Criteri che però la nuova proposta arrivata lunedì da Parigi non rispetta. Ma, a quanto pare, l’offerta di rilevare solo il 20% di Premium e di affiancare Fininvest nel controllo di Mediaset, era in una scelta obbligata per Bolloré, dopo che la verifica effettuata ex post da Deloitte aveva sollevato dubbi sul valore di Premium. A fronte di un impairment test sarebbe stato necessario svalutare la pay-tv del Biscione. E Bolloré non può permetterselo. Lo avrebbe anche fatto presente a Pier Silvio Berlusconi giovedì scorso, quando si sono incontrati, spiazzando il vicepresidente di Mediaset e provocando la dura reazione della famiglia Berlusconi.

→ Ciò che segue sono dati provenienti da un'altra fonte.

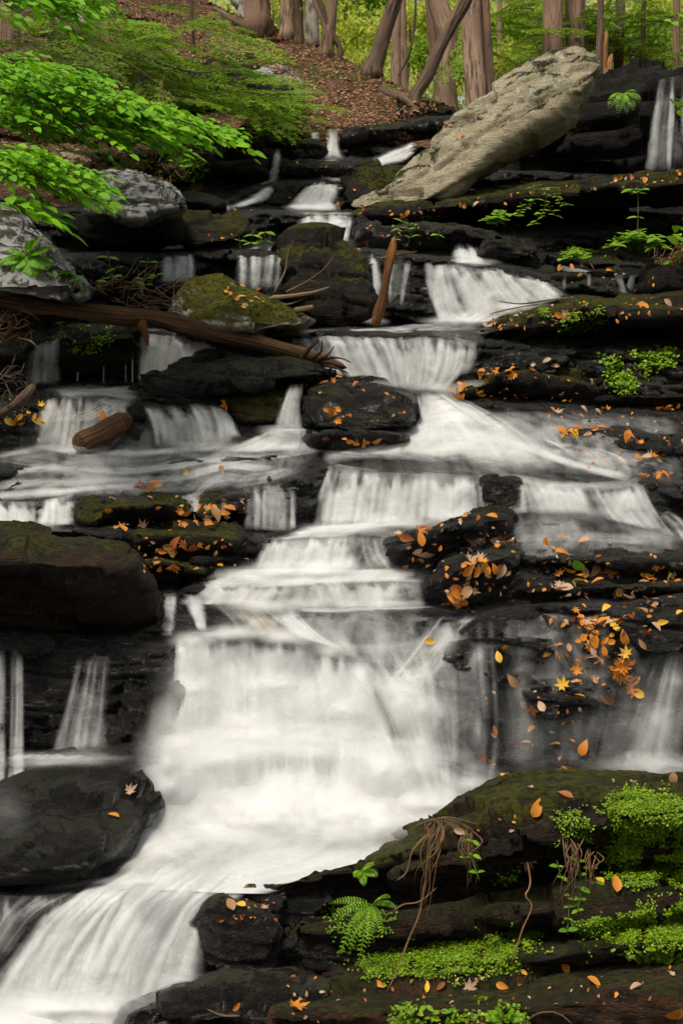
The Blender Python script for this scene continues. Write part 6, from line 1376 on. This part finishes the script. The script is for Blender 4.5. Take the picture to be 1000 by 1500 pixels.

Bolloré è presidente del consiglio di sorveglianza di Vivendi e socio con il 15%. Non è il padrone e nel capitale del gruppo francese i fondi internazionali, inclusi gli attivisti, hanno un peso importante. Dopo la previsioni di 400 milioni di perdite per Canal+ nel 2016, lo stop dell’Antitrust all’accordo con BeIn Sports, il canale sportivo di Al Jazeera che avrebbe portato in dote importanti diritti sul calcio, e la perdita potenziale di 1,6 miliardi accumulata su Telecom, una svalutazione di Premium avrebbe rischiato di mettere in discussione la strategia di Bolloré. E di scatenare un attacco degli attivisti, che conoscendo anche i legami tra la famiglia Berlusconi e il finanziere bretone — presenti in Mediobanca — e la vicinanza di entrambi a Tarak ben Ammar (consigliere dei Piazzetta Cuccia, di Vivendi e socio in passato di Berlusconi in molte iniziative), avrebbero avuto gioco facile nel contestare a Bolloré di aver fatto un favore all’amico. La pressione sarebbe uno dei motivi che ha indotto a firmare un accordo vincolante, salvo fare dopo le verifiche.
La strada per ricostruire il progetto è in salita, non c’è dubbio. Ma si può fare. Mediaset non avrebbe convenienza a rompere con il primo azionista di Telecom Italia, considerando quanto è importante la banda larga per lo sviluppo della pay-tv. E a Parigi sono disposti a ragionare su tutte le opzioni pur di non far saltare il deal. Ma più del 20% di Premium subito, Vivendi non può prendere, altrimenti dovrebbe consolidarla. Il bond potrebbe per esempio essere rimborsato girando a Vivendi tutta Premium tra due o tre anni, o riconoscendo una quota di capitale inferiore al 15% previsto dalla nuova offerta.
Insomma un accordo si può ricostruire. I «pontieri» sono al lavoro. Ma prima va onorato il contratto e superata la forte irritazione della famiglia Berlusconi. La lettera di Marina (pubblicata nella pagina precedente) e le parole di Pier Silvio non lasciano molto spazio alle interpretazioni. La strada adesso è davvero tutta in salita.